Number 9. See number 19 comment. Not to mention hitting a target from a B-17. A stationary land target was hard enough. A moving ship? Forget it.

Number 8. Air crews, smart cookies, if suicidal, figured this one out all on their own.

Number 7. USN subs weren't used as a cordon. They were used as hunters. And, given that the ocean is kinda hard to track on, it's a game of luck. The two subs at Midway weren't a primary part of the plan. Besides, arguably, their presence was irrelevant.

Number 6. Drop tanks aren't a reliable thing for anybody yet. Besides. Thomson isn't an aeronautical engineer, last I checked.

Number 5. Carrier Task Force? That thing that happens already? And there are many other ships with RADAR. Like cruisers. And destroyers.

Number 4. Again. Reliable drop tanks aren't developed yet. And why would Grummann listen to one guy, admiral or not? They're already working on them. An admiral will not make the development any faster.

Number 3. What? The two extra AN/M2 models would add 62 pounds. Each. A reduction of 20 pounds from the base M2. And Thomson complaining about better drop tanks won't make them be realized any faster.

Number 2. You can't really reduce the number of DB wings they have, that being a whole one.

Number 2A. Aircraft are still way faster than a ship. And the Mark 13, the air-dropped torpedo in use, travels, depending on the exact variant, either 30 or 33.5 knots. Akagi does 31. Kaga does 28. Hiryu, speedy lass, does 34 knots, with Soryuu making the same speed. The Cranes Shōkaku and Zuikaku make 34.5. Ryujo 29. Junyo makes 25.5. What I'm getting at is that ships can only go so fast.

Number 2B. Half right. They also realized that fuckoff levels of Dakka did the job just as well. Hence, the amount of 5"/38s, Bofors 40mm, and Oerlikon 20mm mounts shot through the roof.

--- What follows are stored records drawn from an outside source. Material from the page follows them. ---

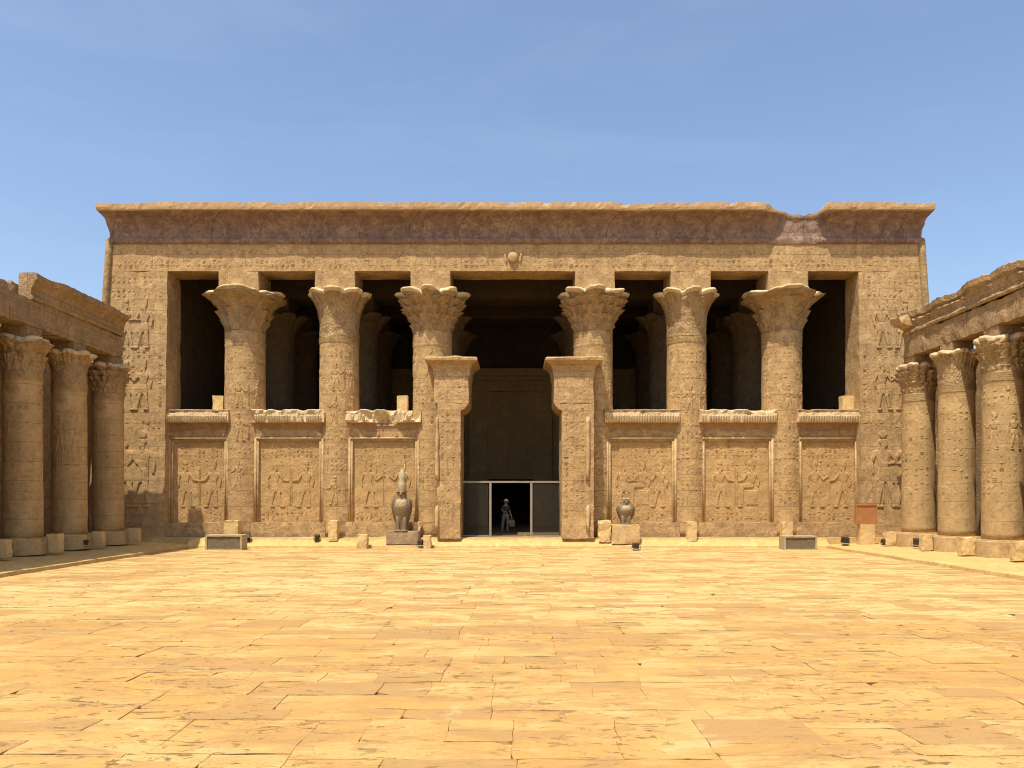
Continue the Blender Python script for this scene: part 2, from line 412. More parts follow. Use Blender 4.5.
def make_shaft(cx, cy, z0, z1, r0, r1, bands=0.0, seed=0, holes=True):
    mb = MB(); n = 56; rows = []
    zs = [z0 + (z1 - z0) * i / 26 for i in range(27)]
    if bands:
        zs = [z for z in zs if z < z1 - bands - .05]
        k = 0; step = bands / 10
        for i in range(11): zs.append(z1 - bands + i * step)
    for z in zs:
        t = (z - z0) / (z1 - z0); r = r0 + (r1 - r0) * t; row = []
        if bands and z > z1 - bands + 1e-4:
            i = round((z - (z1 - bands)) / (bands / 10)); r += .03 if i % 2 else -.015
        for k in range(n):
            a = 2 * PI * k / n
            p = Vector((cx + r * math.cos(a), cy + r * math.sin(a), z))
            row.append(p + nz(p, 1.3, .02) + nz(p, 5, .012))
        rows.append(row)
    mb.grid(rows, True, 0, True)
    return mb
def shaft_map(cx, cy, z0, z1, r0, r1):
    def f(u, v, h):
        t = (v - z0) / (z1 - z0); r = r0 + (r1 - r0) * t
        a = -PI / 2 + u / r0
        return Vector((cx + (r + h) * math.cos(a), cy + (r + h) * math.sin(a), v))
    return f
def column(root, cx, cy, z0, zn, r0, r1, zc, Rt, kind, zab, half, mats, label=None, bands=.7, carve=True, rot=0.0, a0=-1.4, a1=1.4, seed=0):
    mb = make_shaft(cx, cy, z0, zn, r0, r1, bands, seed)
    if carve:
        f = shaft_map(cx, cy, z0, zn, r0, r1); v = z0 + 1.6; i = 0
        while v < zn - bands - .4:
            hgt = random.choice([.7, .55, 1.5]) ; top = min(v + hgt, zn - bands - .1)
            if hgt > 1.2 and top - v > 1.2:
                for q in (-.9, 0.0, .9): figure(mb, q * r0 / .95, v + .03, (top - v) * .95, random.choice([-1, 1]), f, .022, random.randrange(4))
            else: glyphs(mb, a0 * r0, a1 * r0, v, top, .22, f, .016, .8)
            v = top + .12
    s = mb.build('column', mats[0], root, True, (cx, cy, z0) )
    if label: s['label'] = label
    make_capital(cx, cy, zn - .02, zc - zn, r1 + .01, Rt, kind, rot, seed).build('capital', [mats[1], M['cap_top']], s, True)
    ab = MB(); ab.box(cx - half, cx + half, cy - half, cy + half, zc - .05, zab, .4, .015)
    ab.build('abacus', mats[2], s)
    return s

# ------------------------------------------------------------------ the ground
g = MB(); g.add([(-700, -400, -.09), (700, -400, -.09), (700, 1200, -.09), (-700, 1200, -.09)], [(0, 1, 2, 3)])
tag(g.build('ground', M['sand']), kind='structure')
XL, XR, YK = -15.35, 14.6, 36.7
g = MB(); g.add([(XL - .3, -14, -.035), (XR + .3, -14, -.035), (XR + .3, YK + .2, -.035), (XL - .3, YK + .2, -.035)], [(0, 1, 2, 3)])
tag(g.build('courtyard_bed', M['joint']), kind='structure')

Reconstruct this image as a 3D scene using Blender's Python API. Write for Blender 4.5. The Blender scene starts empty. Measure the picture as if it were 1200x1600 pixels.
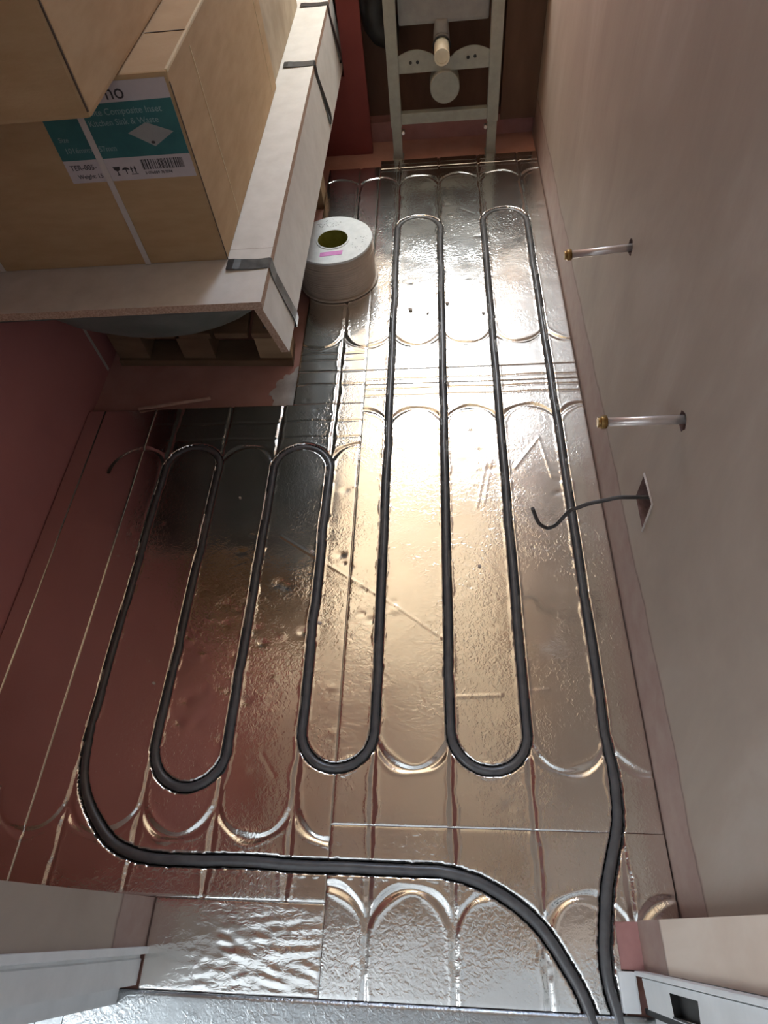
import bpy, bmesh, math, random
import numpy as np
from mathutils import Vector, Matrix

random.seed(7)
RNG = np.random.default_rng(11)
scene = bpy.context.scene
COL = scene.collection

# ------------------------------------------------------------------ camera
cam_data = bpy.data.cameras.new('camera')
cam = bpy.data.objects.new('camera', cam_data)
COL.objects.link(cam)
cam_data.sensor_fit = 'HORIZONTAL'
cam_data.sensor_width = 36.0
cam_data.lens = 36.0 * 981.1 / 1200.0
cam_data.clip_start = 0.02
PITCH, ROLL, YAW = 0.59198, -0.15203, 0.16338
Rm = (Matrix.Rotation(YAW, 4, 'Z') @ Matrix.Rotation(PITCH, 4, 'X') @ Matrix.Rotation(ROLL, 4, 'Z'))
cam.matrix_world = Matrix.Translation((0.2139, 0.0, 1.2875)) @ Rm
scene.camera = cam

# ------------------------------------------------------------------ world, light, exposure
world = bpy.data.worlds.new('overcast_sky')
scene.world = world
world.use_nodes = True
wn = world.node_tree
wn.nodes.clear()
w_out = wn.nodes.new('ShaderNodeOutputWorld')
w_bg = wn.nodes.new('ShaderNodeBackground')
w_geo = wn.nodes.new('ShaderNodeTexCoord')
w_sep = wn.nodes.new('ShaderNodeSeparateXYZ')
w_ramp = wn.nodes.new('ShaderNodeValToRGB')
w_ramp.color_ramp.elements[0].position = 0.35
w_ramp.color_ramp.elements[0].color = (0.17, 0.32, 0.64, 1)
w_ramp.color_ramp.elements[1].position = 0.82
w_ramp.color_ramp.elements[1].color = (1.0, 1.0, 1.0, 1)
wn.links.new(w_geo.outputs['Generated'], w_sep.inputs[0])
wn.links.new(w_sep.outputs['Z'], w_ramp.inputs[0])
wn.links.new(w_ramp.outputs[0], w_bg.inputs['Color'])
wn.links.new(w_bg.outputs[0], w_out.inputs[0])
w_bg.inputs['Strength'].default_value = 3.9

scene.view_settings.view_transform = 'Standard'
scene.view_settings.look = 'None'
scene.view_settings.gamma = 1.0
scene.view_settings.use_curve_mapping = False
scene.view_settings.exposure = 3.1
scene.cycles.max_bounces = 8
scene.cycles.diffuse_bounces = 5
scene.cycles.glossy_bounces = 5
scene.cycles.transparent_max_bounces = 8
scene.cycles.sample_clamp_indirect = 6.0
scene.cycles.use_denoising = True

ROOF_ANGLE = math.atan2(1.2, 1.25)      # sloped ceiling: from (y 3.75, z 1.2) up to (y 2.5, z 2.4)

def area_light(name, loc, size, energy, color, rot=(0, 0, 0), portal=False, size_y=None):
    d = bpy.data.lights.new(name, 'AREA')
    d.shape = 'RECTANGLE'
    d.size = size
    d.size_y = size_y or size
    d.energy = energy
    d.color = color
    if portal:
        d.cycles.is_portal = True
    o = bpy.data.objects.new(name, d)
    o.location = loc
    o.rotation_euler = rot
    COL.objects.link(o)
    return o

# daylight enters through the rooflight; the portal only guides sampling of the sky there
area_light('rooflight_portal', (0.235, 3.21, 1.80), 0.65, 1, (1, 1, 1),
           rot=(-ROOF_ANGLE, 0, 0), portal=True, size_y=0.98)
# added warm fill above the farther box, aimed up to brighten the ceiling
area_light('ceiling_fill_light', (-0.45, 2.22, 0.92), 0.25, 2.7, (1.0, 0.96, 0.76), rot=(math.pi, 0, 0))
# added stand-in for unseen landing daylight; no window is built there
area_light('landing_daylight', (-1.27, -0.85, 1.55), 0.6, 3.0, (0.84, 0.93, 1.0), rot=(0, -math.pi / 2, 0), size_y=0.9)

# ------------------------------------------------------------------ materials
def new_mat(name):
    m = bpy.data.materials.new(name)
    m.use_nodes = True
    nt = m.node_tree
    return m, nt, nt.nodes['Principled BSDF']

def noise_node(nt, scale, detail=3.0, rough=0.55, vec=None, dist=0.0):
    n = nt.nodes.new('ShaderNodeTexNoise')
    n.inputs['Scale'].default_value = scale
    n.inputs['Detail'].default_value = detail
    n.inputs['Roughness'].default_value = rough
    n.inputs['Distortion'].default_value = dist
    if vec is not None:
        nt.links.new(vec, n.inputs['Vector'])
    return n

def ramp_node(nt, fac, stops):
    r = nt.nodes.new('ShaderNodeValToRGB')
    e = r.color_ramp.elements
    while len(e) < len(stops):
        e.new(0.5)
    for el, (p, c) in zip(e, stops):
        el.position = p
        el.color = (*c, 1) if len(c) == 3 else c
    nt.links.new(fac, r.inputs[0])
    return r

def obj_coords(nt, scale=None):
    t = nt.nodes.new('ShaderNodeTexCoord')
    if scale is None:
        return t.outputs['Object']
    mp = nt.nodes.new('ShaderNodeMapping')
    mp.inputs['Scale'].default_value = scale
    nt.links.new(t.outputs['Object'], mp.inputs['Vector'])
    return mp.outputs[0]

def add_bump(nt, bsdf, height, strength, distance):
    b = nt.nodes.new('ShaderNodeBump')
    b.inputs['Strength'].default_value = strength
    b.inputs['Distance'].default_value = distance
    nt.links.new(height, b.inputs['Height'])
    nt.links.new(b.outputs[0], bsdf.inputs['Normal'])
    return b

def mottled(name, c0, c1, scale=6.0, rough=0.7, metal=0.0, bump=0.0, bump_scale=60.0, stretch=None, detail=4.0, lo=0.3, hi=0.7):
    m, nt, b = new_mat(name)
    v = obj_coords(nt, stretch)
    n = noise_node(nt, scale, detail, 0.6, v)
    r = ramp_node(nt, n.outputs['Fac'], [(lo, c0), (hi, c1)])
    nt.links.new(r.outputs[0], b.inputs['Base Color'])
    b.inputs['Roughness'].default_value = rough
    b.inputs['Metallic'].default_value = metal
    if bump > 0:
        n2 = noise_node(nt, bump_scale, 3.0, 0.6, v)
        add_bump(nt, b, n2.outputs['Fac'], 1.0, bump)
    return m

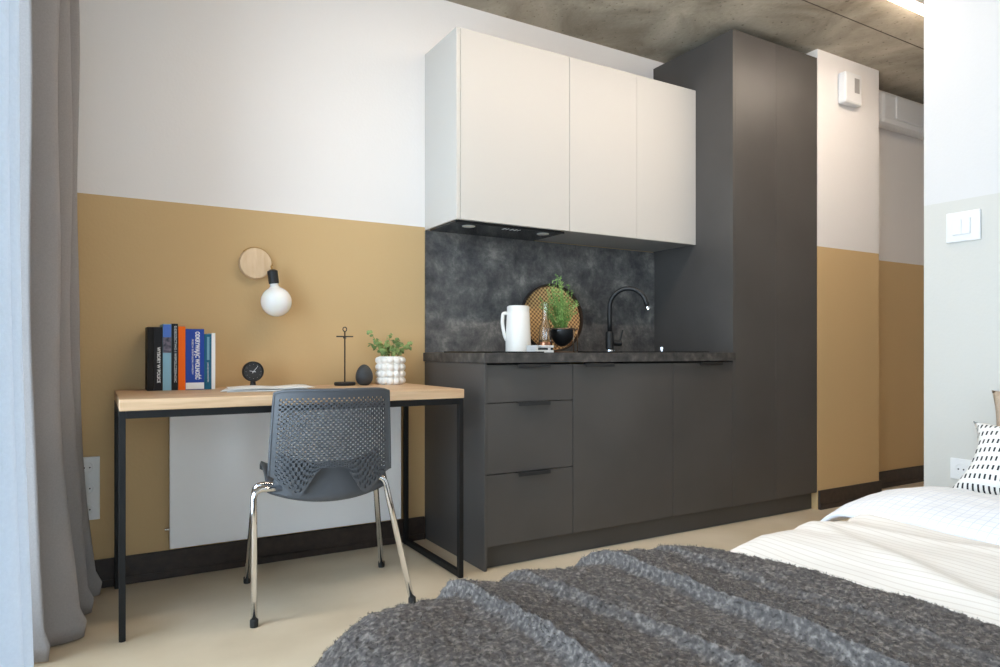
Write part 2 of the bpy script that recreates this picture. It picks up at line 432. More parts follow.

And number 1 at last. The Thatch Weave. Something he taught to Thatch HIMSELF. Something that will be shown off, even as simply as 'look what I can do, and this is what it does.'

So. Did we all learn something today?
 
So, related to the above: Do people think it's plausible for Thompson to get the Essexes angled flight decks?
I mean, he's not a naval architect, but as someone who deals with the tactics of carrier planes it may be "reasonable" for him to think about such a idea.
I don't know much about WWII USN, or militaries in general, so I'm not sure what actions he could take to get "his" ideas implemented with actual ships. I imagine he'd have to write up a fairly detailed paper on the concept, and given he's busy with wartime duties... it might be too late by the time he finishes it for it to be implemented.
I also don't know enough about naval aviation to know how useful it would be.
 
So, related to the above: Do people think it's plausible for Thompson to get the Essexes angled flight decks?
I mean, he's not a naval architect, but as someone who deals with the tactics of carrier planes it may be "reasonable" for him to think about such a idea.
I don't know much about WWII USN, or militaries in general, so I'm not sure what actions he could take to get "his" ideas implemented with actual ships. I imagine he'd have to write up a fairly detailed paper on the concept, and given he's busy with wartime duties... it might be too late by the time he finishes it for it to be implemented.
I also don't know enough about naval aviation to know how useful it would be.

Short answer: No

Long answer: Hell no. The structural modifications required are nontrivial at best, and require extensive alteration to the structure supporting the flight deck. I'd estimate an absolute minimum three month delay in the construction process after detailed plans are completed, which could easily eat up six months or more on it's own.
 
So, related to the above: Do people think it's plausible for Thompson to get the Essexes angled flight decks?
I mean, he's not a naval architect, but as someone who deals with the tactics of carrier planes it may be "reasonable" for him to think about such a idea.
I don't know much about WWII USN, or militaries in general, so I'm not sure what actions he could take to get "his" ideas implemented with actual ships. I imagine he'd have to write up a fairly detailed paper on the concept, and given he's busy with wartime duties... it might be too late by the time he finishes it for it to be implemented.
I also don't know enough about naval aviation to know how useful it would be.
Maybe some of the later models once the need for carriers stop being desperate, frankly it depends if he knows someone well connected in BUSHIPS to show his idea in time to do the necessary modifications to a few Essexes.